Traficantes agem em bairros próximos ao Centro de Itaguaí. Em locais como Brisamar, Jardim Uêda e Leandro, menores circulam livremente em motocicletas fazendo a escolta dos pontos de venda de drogas. Quem não é do bairro e chega ao local é impedido por jovens armados de passar. Investidas da população e da polícia para inibir a ação de traficantes são respondidas pelos criminosos com toque de recolher à noite e suspensão do serviço de lotações.

— Hoje o tráfico emprega nossos jovens de Itaguaí. É o dinheiro aparentemente fácil tentando nossas crianças — alerta a conselheira tutelar Conceição Aparecida Ginder Gouveia, a tia Cida, que aponta o fim aplicação do Prograna de Erradicação do Trabalho Infantil ( Peti) no município como um dos motivos para a ociosidade de menores:

— As ações foram absorvidas no governo anterior pelo Serviço de Convivência e Fortalecimento de Vínculos. Mas acabaram descontinuadas. O atual governo que assumiu ( o prefeito Luciano Motta, sem partido, foi afastado pela Justiça para apuração de irregularidades em licitações) se comprometeu a rever a rede de assistência dos menores. É preciso fazer algo e combater esse mal.

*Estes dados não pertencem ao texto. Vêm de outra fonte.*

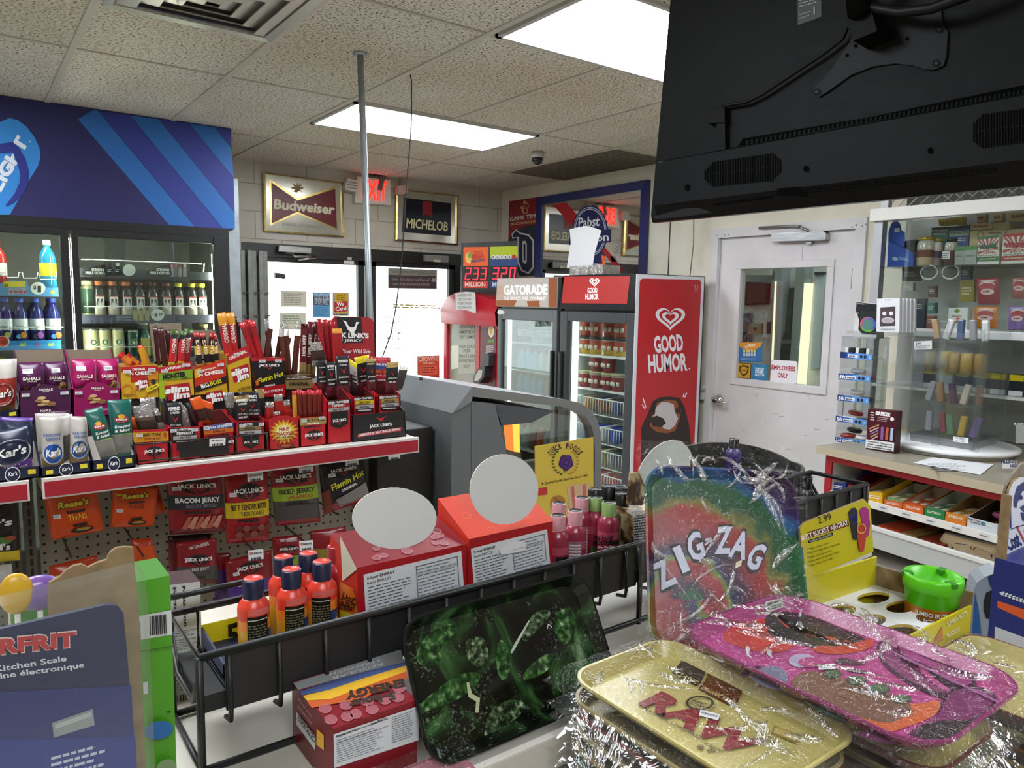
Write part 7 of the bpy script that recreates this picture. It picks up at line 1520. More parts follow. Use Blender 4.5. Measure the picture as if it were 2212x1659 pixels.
b.poly(pr_, r1(1718,632,1905,705,1880,768,1692,690), '#8a7638', .001); b.poly(pr_, r1(1730,645,1888,708,1872,752,1708,688), '#b09c56', .0014); b.disc(pr_, r1(1185,790),8,5, '#6a5c30', .001); b.text(pr_, 'P', r1(1225,815), r1(1270,840),12, '#6a5c30', .001,.03, up=U)
b.fine(pr_, r1(1220,750,1380,830,1370,850,1210,770),2, '#6a5c30', .001)
f = film(PL(V((.603,.464,1.19)),(1,0,0),(0,1,0)),.195,.30,.0035,.004, 'film', 3,26,30,.02); creases(f, PL(V((.603,.464,1.196)),(1,0,0),(0,1,0)),.16,.25,22,0,5)
T('rolling_tray', 'beige wrapped tray with large dark red letters on top of the stack', 'tray', dict(tray=b, wrapper=f))
for s_,(cx,cy,w,h,n,zt) in enumerate(((.785,.405,.15,.26,9,1.0),(.985,.285,.19,.22,9,1.0))):
 for i in range(n):
  pl = PL(V((cx + .003 * math.sin(i * 1.3 + s_),cy + .003 * math.cos(i * 2.3),1.0015 + .0185 * i)),(1,0,0),(0,1,0)); b = rolltray(pl,w,h,cols[(i + 3) % 9] if i < n - 1 else BEI,cols[(i + 3) % 9],.03); d = dict(tray=b)
  if i > 4: d['wrapper'] = film(pl, w + .03, h + .035,.004,.012, 'wrap', i + 20,12,14,.012)
  T('rolling_tray', ('wrapped tray in the stack beneath the pink cartoon tray' if s_ == 0 else 'wrapped tray in the right-hand stack below the yellow ashtray display') if i < n - 1 else ('beige wrapped tray directly under the pink cartoon tray' if s_ == 0 else 'beige wrapped tray topping the right-hand stack'), 'tray', d, ('trays under the pink tray', 'trays in the right-hand stack')[s_] if i < n - 1 else None)
tl = V((.0,.06,1)).normalized()
plk = PL(V((.760,.405,1.2035)),(1,0,-.0),(0,1,-.0)); b = rolltray(plk, .220,.292, '#a8447c/.25', '#7c2a5c/.25', .045)
pk = PZ(1.2035); TN = '#3a1c34/.3'
def K(pts,m,L): b.poly(pk,chaikin(p1(*pts)),m,L)
K((250,250,420,190,600,150,760,260,700,380,560,400,430,380,300,340,250,310), '#b83a34/.3', .0006); K((520,135,700,125,880,175,1020,240,1180,300,1200,360,1060,390,900,380,740,340,620,330,520,250), '#231c20/.3', .0008)
P = [(580,140)];
for i in range(7): P += [(640 + 62 * i,215 + 22 * i - 26 * (i % 2)),(672 + 62 * i,240 + 12 * i)]
P += [(1090,330),(940,320),(800,285),(690,240),(620,185)]; b.poly(pk, p1(*[v for q in P for v in q]), '#b8402e/.3', .0012)
K((820,360,900,350,1000,360,1120,330,1230,300,1240,350,1150,390,1000,410,860,400), '#b8402e/.3', .001)
b.disc(pk, p1(765,450),30,15, '#a89ab8/.3', .001); b.disc(pk, p1(810,462),24,11, '#a8447c/.25', .0014)
for q in ((390,350,430,370,410,410,450,440,400,420),(530,380,570,380,560,420,580,440,540,420)): K(q, '#c9c3c9', .0014)
for q in ((950,450,1040,425,1110,450,1200,460,1130,480,1020,475),(1030,510,1120,505,1220,535,1100,530)): K(q, '#4a2a40/.3', .001)
K((410,570,480,500,560,480,640,500,680,560,640,640,560,640), '#6c6a80/.3', .001); K((350,540,420,490,520,480,430,530,400,570), TN, .0012)
K((660,620,760,510,960,540,1260,640,1520,740,1380,860,1240,850,1080,800,900,700), '#6a4a38/.3', .0012); K((1080,800,1240,700,1530,740,1640,700,1680,740,1620,820,1400,900,1300,930), '#b8572c/.3', .001)
for q in ((960,540,60,32),(1120,585,66,34),(1260,640,80,36),(1410,705,70,28)): c = p1(q[0], q[1]); b.disc(pk, c, q[2] * .33, q[3] * .34, '#2e3a28/.3', .0016,14); b.disc(pk, (c[0] - 1, c[1] - 1), q[2] * .27, q[3] * .27, '#4a6044/.3', .002,14)
K((740,690,820,690,940,740,1080,850,1020,870,880,800), '#2c3a30/.3', .0018)
for i in range(6): K((770 + 45 * i, 715 + 22 * i, 790 + 45 * i, 705 + 22 * i, 860 + 40 * i, 760 + 18 * i, 850 + 40 * i, 775 + 18 * i), '#587058/.3', .0022)
for q, m in (((1250,320,1340,330,1420,450,1500,500,1580,560,1700,600,1850,690,1800,720,1600,680,1450,600,1330,520,1260,430), TN),((1270,330,1330,340,1400,450,1490,515,1600,580,1780,680,1600,650,1450,580,1340,500,1275,420), '#7c3462/.3'),((1360,340,1460,360,1560,420,1700,470,1900,540,1900,640,1760,640,1650,590,1560,500,1440,470), TN),((1380,350,1450,370,1560,440,1700,490,1880,560,1860,620,1770,620,1680,570,1580,480,1440,450), '#8c3c70/.3'),((1500,480,1560,480,1600,560,1700,630,1800,690,1740,680,1600,600), '#a8447c/.3'),((1700,640,1900,620,2050,680,2000,800,1850,880,1600,940,1450,960,1480,900,1650,850), TN),((1720,660,1890,640,2030,690,1980,790,1840,860,1600,920,1480,940,1500,900,1660,830), '#6e2a58/.3'),((1500,900,1640,860,1800,850,1880,870,1800,950,1650,990,1540,980), '#2a2026/.3'),((1100,940,1250,930,1400,960,1560,1000,1380,1020,1200,990), '#5c2a4c/.3')): kl = globals().get('kl', .0012) + .0003; K(q, m, kl)
for i in range(16):
 x = 1300 + 46 * i; y = 380 + 22 * i; K((x, y, x + 60, y + 30, x + 120, y + 70, x + 118, y + 76, x + 56, y + 36), '#9c5c90/.3', .0046)
b.poly(pk, p1(870,490,978,482,980,516,872,524), '#d8d8da', .0034); b.fine(pk, p1(880,496,970,490,970,512,880,518),1, '#8a8a8e', .0038,.6)
f = film(PL(V((.764,.405,1.221)),(1,0,0),(0,1,0)),.262,.333,.008,.006, 'film', 11,18,18,.03); creases(f, PL(V((.762,.405,1.231)),(1,0,0),(0,1,0)),.21,.28,40,0,9)
T('rolling_tray', 'pink wrapped tray with cartoon tentacles lying right of the beige lettered tray', 'tray', dict(tray=b, wrapper=f))
# tie-dye tray
def tiedye():
 m, n, l, b = newmat('tiedye'); tc = n.new('ShaderNodeTexCoord'); mp = n.new('ShaderNodeMapping'); mp.inputs['Location'].default_value = (.03,.055,0); l.new(tc.outputs['Object'], mp.inputs['Vector'])
 nz = n.new('ShaderNodeTexNoise'); nz.inputs['Scale'].default_value = 22; nz.inputs['Detail'].default_value = 7; l.new(tc.outputs['Object'], nz.inputs['Vector'])
 ln = n.new('ShaderNodeVectorMath'); ln.operation = 'LENGTH'; l.new(mp.outputs[0], ln.inputs[0])
 sx = n.new('ShaderNodeSeparateXYZ'); l.new(mp.outputs[0], sx.inputs[0])
 at2 = n.new('ShaderNodeMath'); at2.operation = 'ARCTAN2'; l.new(sx.outputs[1], at2.inputs[0]); l.new(sx.outputs[0], at2.inputs[1])
 am = n.new('ShaderNodeMath'); am.operation = 'MULTIPLY'; am.inputs[1].default_value = .012; l.new(at2.outputs[0], am.inputs[0])
 ma = n.new('ShaderNodeMath'); ma.operation = 'MULTIPLY_ADD'; l.new(nz.outputs[0], ma.inputs[0]); ma.inputs[1].default_value = .07; l.new(ln.outputs['Value'], ma.inputs[2])
 su = n.new('ShaderNodeMath'); su.operation = 'SUBTRACT'; l.new(ma.outputs[0], su.inputs[0]); l.new(am.outputs[0], su.inputs[1])
 mr = n.new('ShaderNodeMapRange'); mr.inputs['From Min'].default_value = .02; mr.inputs['From Max'].default_value = .22; l.new(su.outputs[0], mr.inputs['Value'])
 r = ramp(n, [(0, '#184a2c'),(.06, '#2f1430'),(.12, '#851a22'),(.20, '#922222'),(.25, '#5f7a28'),(.29, '#22204c'),(.35, '#3c1734'),(.44, '#821b24'),(.56, '#932a1c'),(.62, '#6c6a1f'),(.68, '#174a26'),(.78, '#1b5a30'),(.86, '#265c98'),(.93, '#2f205a'),(1, '#35183c')]); l.new(mr.outputs[0], r.inputs[0]); l.new(r.outputs[0], b.inputs['Base Color']); b.inputs['Roughness'].default_value = .3; b.inputs['Specular IOR Level'].default_value = .25
tiedye()
kf = 1.155; tp = CAM + V((.731,.553,-.222)) * kf; bt = CAM + V((.672,.484,-.378)) * kf; uyt = (tp - bt).normalized(); uxt = V((.814,-.581,0)); uxt = (uxt - uyt * uxt.dot(uyt)).normalized(); ctr = (tp + bt) / 2 + uyt * .004 - uxt * .006
ptd = PL(ctr, uxt, uyt); Mt = ptd.m(); b = rolltray(ptd, .21,.248, 'tiedye', 'tiedye', .032)
q1 = Zm(1340,1000,.25317)
arcs = (('Z', 345,1040,500,1040,190,-28),('I', 535,935,580,905,190,-22),('G', 610,850,720,790,195,-14),('Z', 810,770,930,765,190,5),('A', 925,790,1055,820,195,16),('G', 1060,880,1160,915,190,24))
for ch,xa,ya,xb,yb,h,rot in arcs:
 up = (math.sin(R(rot)),-math.cos(R(rot)))
 if ch == 'Z' and xa < 400: xa, ya, xb, yb = 350,1080,480,1010
 b.text(ptd, ch, q1(xa - 16, ya + 10), q1(xb + 16, yb + 10), h * .32, '#1c1a20', .0012,.09, up=up); b.text(ptd, ch, q1(xa - 8, ya), q1(xb + 8, yb), h * .3, '#b9bcd0/.4', .0018,.035, up=up)
b.disc(ptd, q1(745,660),6,4, '#b9bcd0', .0018); b.poly(ptd, q1(715,700,770,630,780,665,730,705), '#b9bcd0', .0018)
b.poly(ptd, q1(985,850,1035,830,1025,880,970,905), '#cfc9a8', .0022); b.disc(ptd, q1(1198,820),3.5,4.5, '#2c3a5a', .0018,14, inner=.75)
f = film(PL(ctr + ptd.n * .012 + uyt * .012 - uxt * .002, uxt, uyt),.232,.29,.012,.004, 'film', 21,26,26,.0); creases(f, PL(ctr + ptd.n * .024, uxt, uyt),.22,.26,26,0,4); creases(f, PL(ctr + ptd.n * .02 + uyt * .12, uxt, uyt),.2,.035,14,0,7)
f.v = [v for v in f.v]
o_ = MB.obj
e = bpy.data.objects.new('rolling_tray', None); COL.objects.link(e); e.empty_display_size = .05; e.matrix_world = Mt
tag(e, 'tie-dye patterned wrapped tray standing upright behind the pink tray', 'tray')
Mi = Mt.inverted()
for nm, mb in (('tray', b),('wrapper', f)): mb.v = [Mi @ v for v in mb.v]; mb.obj(nm, parent=e)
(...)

Ao falar do risco permanente do recrutamento do tráfico de drogas, Tia Cida conta a história de um menor de 15 anos resgatado pelo Conselho Tutelar, mas que teve sua recuperação interrompida pela violência. A família do jovem, envolvido com o tráfico e dependente químico, pediu ajuda para a retirada do menor do vício e do crime. A equipe de conselheiros conseguiu tratamento durante um período na rede particular e vaga no sistema público. No entanto, a unidade pública ficava em uma área dominada por uma facção rival à do menor, que foi expulso do local e o tratamento, suspenso. O adolescente morreu há 15 dias de overdose.

Em meio ao clima de medo que se espalhou em bairros do município, mães temem pelos filhos:

— Meu filho tem 11 anos e todos os dias levo ele na escola. Alguns colegas falam para ele que isso é “pagar mico”, mas expliquei que isso é necessário — conta uma diarista e servente de obras que mora às margens da Rodovia Rio- Santos, próximo ao acesso do bairro Jardim Ueda, e que pede anonimato. — Faço estalinhos para conseguir um dinheiro. Às vezes, coloco meu filho para contar a produção. É arriscado, perigoso, porque, quando a massa de pólvora seca, ela pode explodir. Mas aqui ele está sob meus olhos. É menos arriscado que eu deixá- lo na rua e cair nas mãos do tráfico — afirma a diarista, que ganha menos de um salário mínimo por mês.

Colocar os filhos para trabalhar é cultural am Itaguaí, na avaliação do conselheiro tutelar Adriano Evangelista, de 38 anos

— É cultural. Existe uma defesa do trabalho como saída para evitar que o menor fique na rua. Os casos registrados são, na maioria das vezes, por não cumprimento da legislação pelo empregador. Casos como filhos que trabalham em oficinas dos pais ou fazem estalinhos são raros de serem denunciados, acontecem em âmbito familiar — explica.

Com o fim das ações do Peti, conselheiros tutelares afirmam que parte dos menores que atuava na produção de fogos retornou à produção. Outros, foram absorvidos pelo tráfico.